Wednesday, January 21, 2009

Good morning, America

For the first time in our history, Michelle Obama and every other American from David Duke and Donald Rumsfeld to Michael Jackson and Jesse Jackson, woke up this morning with a black President.
Seriously, did you really think this day would ever come?
I bet those people who used to write to The Chronicle saying it was required of us as American citizens to always blindly support the President, even as George W. Bush and his handlers were misleading us to war, didn’t think it would. (And by the way, starting today, feel free to fairly criticize and the critique President Obama’s decisions and policies, because as we used to say in elementary school, it’s a free country.)
For a long while, it was hard enough to imagine waking up without Bush as President. We’ve learned that eight years can be an eternity.
It kind of felt like the person you really didn’t want to invite to the party was the first to show up and the last to stumble out the door, finally getting the hint to leave after he ate all your chips, choked on all your pretzels, borrowed 10 trillion bucks, spilled your grandpa’s ashes and made out with your sister.
OK, that last one was probably Bill Clinton.
But this is a new era, and we’re supposed to forget about the past and think only of the future and the current problems we must solve. Quickly, please.
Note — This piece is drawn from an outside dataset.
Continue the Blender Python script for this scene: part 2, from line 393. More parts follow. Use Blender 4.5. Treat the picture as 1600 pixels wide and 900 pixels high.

Just allow me to reflect for a moment. Exactly 700 days ago, or one year and 11 months ago, I officially announced Barack Obama as my choice for President of the United States. I say this because I want you to know that I can pick a winner and because it demonstrates, I think, that I’m a genius. And also because it shows deep down inside, I did believe we were good enough as a nation to get to this monumental, definitive moment.
The idealistic part of me, the part that believes in the greatness, capability and potential of America and gets a lumpy throat (without the aid of carcinogens) reciting the Pledge of Allegiance, knew we had it in us to elect the bi-racial son of a Kenyan Muslim to be the leader of the free world, and for that matter, our little old country, if he was the best person for the job.
I knew we had the conscience to finally make good on the vision offered in our most important poems, our Declaration of Independence and Constitution.
Barack Hussein Obama’s election has made that romantic American part of me much, much bigger, but not so big as to think that all of our racial problems have been solved because 52.9 percent of voters went Democratic in 2008.
Last week, The Chronicle’s editorial on the historic nature of Obama’s inauguration quoted an educational website that managed to overstate the effect of his election as the 44th President of the United States of America. It claimed that “A race of people once exploited and taken advantage of has now taken an equal place in American society.” I hope that’s not what they’re teaching in school today.
The election of a charismatic, amazingly gifted politician by a relatively small margin considering the current political and economic climate in the U.S. may be a huge Hail Mary in the absolution of our nation’s original sin of slavery, but it cannot cure the ails created by 400-plus years of systemic racism and inequality. I hope we’re not too naïve to believe otherwise.
As my commentating colleague and fellow Indiana University alum Tavis Smiley said on last Sunday’s “Meet the Press,” Obama’s election is “a down payment on King’s dream, not the fulfillment of King’s dream.”
Today, on the first full day of Obama’s presidency let’s resolve to remember that, and just how great we can be.